-- DATA PROVIDED --
# # #
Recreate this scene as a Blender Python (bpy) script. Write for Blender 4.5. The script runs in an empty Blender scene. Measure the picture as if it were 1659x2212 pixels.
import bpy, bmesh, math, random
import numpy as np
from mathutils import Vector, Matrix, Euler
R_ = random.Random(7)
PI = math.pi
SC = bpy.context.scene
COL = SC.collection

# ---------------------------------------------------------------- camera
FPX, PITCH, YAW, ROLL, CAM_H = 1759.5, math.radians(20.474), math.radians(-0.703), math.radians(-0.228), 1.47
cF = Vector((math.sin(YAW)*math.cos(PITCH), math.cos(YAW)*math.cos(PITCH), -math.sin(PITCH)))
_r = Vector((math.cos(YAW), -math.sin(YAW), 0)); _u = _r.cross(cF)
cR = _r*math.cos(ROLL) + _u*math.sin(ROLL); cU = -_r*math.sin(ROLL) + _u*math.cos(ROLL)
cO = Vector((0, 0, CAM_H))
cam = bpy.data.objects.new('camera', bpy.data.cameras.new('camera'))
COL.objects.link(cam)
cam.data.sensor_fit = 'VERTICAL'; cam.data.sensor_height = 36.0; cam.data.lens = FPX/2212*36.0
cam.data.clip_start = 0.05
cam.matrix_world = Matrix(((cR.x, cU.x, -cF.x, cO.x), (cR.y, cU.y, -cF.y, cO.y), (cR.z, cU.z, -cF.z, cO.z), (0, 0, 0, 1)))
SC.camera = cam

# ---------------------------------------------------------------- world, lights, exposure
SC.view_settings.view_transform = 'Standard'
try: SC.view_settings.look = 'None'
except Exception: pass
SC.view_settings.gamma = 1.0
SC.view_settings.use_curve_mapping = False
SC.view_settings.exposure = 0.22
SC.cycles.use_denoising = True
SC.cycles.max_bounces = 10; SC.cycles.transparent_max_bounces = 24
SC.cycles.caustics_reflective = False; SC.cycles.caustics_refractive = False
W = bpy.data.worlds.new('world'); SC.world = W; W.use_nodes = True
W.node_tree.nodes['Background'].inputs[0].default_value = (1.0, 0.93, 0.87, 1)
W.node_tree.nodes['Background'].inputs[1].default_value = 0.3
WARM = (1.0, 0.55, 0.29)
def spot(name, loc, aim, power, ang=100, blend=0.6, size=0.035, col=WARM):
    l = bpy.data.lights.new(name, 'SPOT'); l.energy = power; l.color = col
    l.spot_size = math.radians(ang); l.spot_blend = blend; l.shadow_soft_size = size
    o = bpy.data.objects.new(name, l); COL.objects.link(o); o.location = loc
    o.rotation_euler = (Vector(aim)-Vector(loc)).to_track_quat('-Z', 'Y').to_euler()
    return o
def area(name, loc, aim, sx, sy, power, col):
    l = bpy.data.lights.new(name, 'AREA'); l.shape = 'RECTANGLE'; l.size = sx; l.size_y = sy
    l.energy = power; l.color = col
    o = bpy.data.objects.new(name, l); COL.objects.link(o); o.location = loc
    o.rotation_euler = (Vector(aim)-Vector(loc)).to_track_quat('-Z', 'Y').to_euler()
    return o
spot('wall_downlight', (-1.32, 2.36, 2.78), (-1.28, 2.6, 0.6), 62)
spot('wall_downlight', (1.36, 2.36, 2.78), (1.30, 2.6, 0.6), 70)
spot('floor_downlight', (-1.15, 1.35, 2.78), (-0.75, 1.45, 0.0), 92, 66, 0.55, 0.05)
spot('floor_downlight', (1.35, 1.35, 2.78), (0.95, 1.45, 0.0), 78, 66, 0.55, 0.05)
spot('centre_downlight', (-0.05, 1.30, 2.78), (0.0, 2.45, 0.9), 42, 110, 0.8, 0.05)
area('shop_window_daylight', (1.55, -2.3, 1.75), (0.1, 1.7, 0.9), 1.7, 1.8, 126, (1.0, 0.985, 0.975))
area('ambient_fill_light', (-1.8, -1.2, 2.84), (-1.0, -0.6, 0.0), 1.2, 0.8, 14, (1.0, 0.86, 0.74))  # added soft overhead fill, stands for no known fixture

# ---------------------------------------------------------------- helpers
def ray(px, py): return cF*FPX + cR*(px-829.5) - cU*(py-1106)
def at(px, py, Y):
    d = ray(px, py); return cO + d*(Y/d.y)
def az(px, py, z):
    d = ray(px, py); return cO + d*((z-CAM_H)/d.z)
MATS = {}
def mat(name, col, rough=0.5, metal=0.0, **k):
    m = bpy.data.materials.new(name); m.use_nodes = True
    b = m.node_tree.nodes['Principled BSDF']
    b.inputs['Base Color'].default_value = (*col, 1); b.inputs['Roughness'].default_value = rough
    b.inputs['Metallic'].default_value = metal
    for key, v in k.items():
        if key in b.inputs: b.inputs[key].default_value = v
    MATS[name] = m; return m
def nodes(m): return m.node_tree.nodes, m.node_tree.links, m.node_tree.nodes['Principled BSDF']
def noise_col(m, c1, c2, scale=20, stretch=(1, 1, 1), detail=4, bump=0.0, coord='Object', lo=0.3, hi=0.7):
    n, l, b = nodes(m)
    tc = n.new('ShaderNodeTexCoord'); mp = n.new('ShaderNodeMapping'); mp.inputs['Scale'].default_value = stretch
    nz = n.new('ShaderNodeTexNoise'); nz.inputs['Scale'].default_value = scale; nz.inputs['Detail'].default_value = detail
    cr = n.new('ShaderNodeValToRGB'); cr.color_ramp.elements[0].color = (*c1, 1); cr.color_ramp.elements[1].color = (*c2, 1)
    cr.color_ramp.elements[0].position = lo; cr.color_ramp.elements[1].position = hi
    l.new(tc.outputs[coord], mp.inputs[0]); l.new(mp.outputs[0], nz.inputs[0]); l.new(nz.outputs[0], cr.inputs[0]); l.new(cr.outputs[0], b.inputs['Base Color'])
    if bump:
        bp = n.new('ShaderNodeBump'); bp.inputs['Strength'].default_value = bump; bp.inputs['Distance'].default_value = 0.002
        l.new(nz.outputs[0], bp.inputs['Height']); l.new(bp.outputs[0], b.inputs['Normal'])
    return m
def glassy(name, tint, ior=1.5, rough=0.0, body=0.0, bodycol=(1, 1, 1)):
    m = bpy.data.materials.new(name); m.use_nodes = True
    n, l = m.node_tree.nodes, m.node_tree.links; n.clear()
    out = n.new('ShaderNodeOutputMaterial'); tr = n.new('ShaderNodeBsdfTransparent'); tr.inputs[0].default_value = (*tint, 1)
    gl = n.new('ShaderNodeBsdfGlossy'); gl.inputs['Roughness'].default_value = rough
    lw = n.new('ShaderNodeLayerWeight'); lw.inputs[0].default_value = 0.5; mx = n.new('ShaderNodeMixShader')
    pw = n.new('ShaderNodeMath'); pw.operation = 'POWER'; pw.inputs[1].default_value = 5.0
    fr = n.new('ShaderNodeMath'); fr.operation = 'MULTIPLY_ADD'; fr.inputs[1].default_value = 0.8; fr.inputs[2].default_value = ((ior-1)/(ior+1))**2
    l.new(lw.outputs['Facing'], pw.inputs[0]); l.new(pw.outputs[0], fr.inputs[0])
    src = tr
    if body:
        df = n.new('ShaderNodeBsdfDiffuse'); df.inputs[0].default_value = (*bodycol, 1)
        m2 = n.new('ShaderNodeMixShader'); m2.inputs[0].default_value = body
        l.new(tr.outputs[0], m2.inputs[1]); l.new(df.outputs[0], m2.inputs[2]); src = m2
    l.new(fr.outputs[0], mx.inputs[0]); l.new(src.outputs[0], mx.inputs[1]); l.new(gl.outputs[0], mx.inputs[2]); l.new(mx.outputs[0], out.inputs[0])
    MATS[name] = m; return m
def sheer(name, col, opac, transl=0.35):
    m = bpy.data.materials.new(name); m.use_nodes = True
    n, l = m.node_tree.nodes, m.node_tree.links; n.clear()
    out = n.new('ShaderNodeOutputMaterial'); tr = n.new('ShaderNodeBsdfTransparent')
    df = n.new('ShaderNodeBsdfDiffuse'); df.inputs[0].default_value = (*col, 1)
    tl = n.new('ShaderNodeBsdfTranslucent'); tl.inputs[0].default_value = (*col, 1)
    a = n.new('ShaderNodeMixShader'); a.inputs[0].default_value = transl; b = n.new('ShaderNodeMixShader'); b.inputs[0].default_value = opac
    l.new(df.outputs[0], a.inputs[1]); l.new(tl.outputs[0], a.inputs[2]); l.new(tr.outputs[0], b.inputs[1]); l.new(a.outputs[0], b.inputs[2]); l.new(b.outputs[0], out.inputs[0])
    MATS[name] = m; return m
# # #
Exactly repeat the lines above, from the opening line through the one with "SC.camera = cam", and include nothing else.

-- ANSWER BELOW --
Recreate this scene as a Blender Python (bpy) script. Write for Blender 4.5. The script runs in an empty Blender scene. Measure the picture as if it were 1659x2212 pixels.
import bpy, bmesh, math, random
import numpy as np
from mathutils import Vector, Matrix, Euler
R_ = random.Random(7)
PI = math.pi
SC = bpy.context.scene
COL = SC.collection

# ---------------------------------------------------------------- camera
FPX, PITCH, YAW, ROLL, CAM_H = 1759.5, math.radians(20.474), math.radians(-0.703), math.radians(-0.228), 1.47
cF = Vector((math.sin(YAW)*math.cos(PITCH), math.cos(YAW)*math.cos(PITCH), -math.sin(PITCH)))
_r = Vector((math.cos(YAW), -math.sin(YAW), 0)); _u = _r.cross(cF)
cR = _r*math.cos(ROLL) + _u*math.sin(ROLL); cU = -_r*math.sin(ROLL) + _u*math.cos(ROLL)
cO = Vector((0, 0, CAM_H))
cam = bpy.data.objects.new('camera', bpy.data.cameras.new('camera'))
COL.objects.link(cam)
cam.data.sensor_fit = 'VERTICAL'; cam.data.sensor_height = 36.0; cam.data.lens = FPX/2212*36.0
cam.data.clip_start = 0.05
cam.matrix_world = Matrix(((cR.x, cU.x, -cF.x, cO.x), (cR.y, cU.y, -cF.y, cO.y), (cR.z, cU.z, -cF.z, cO.z), (0, 0, 0, 1)))
SC.camera = cam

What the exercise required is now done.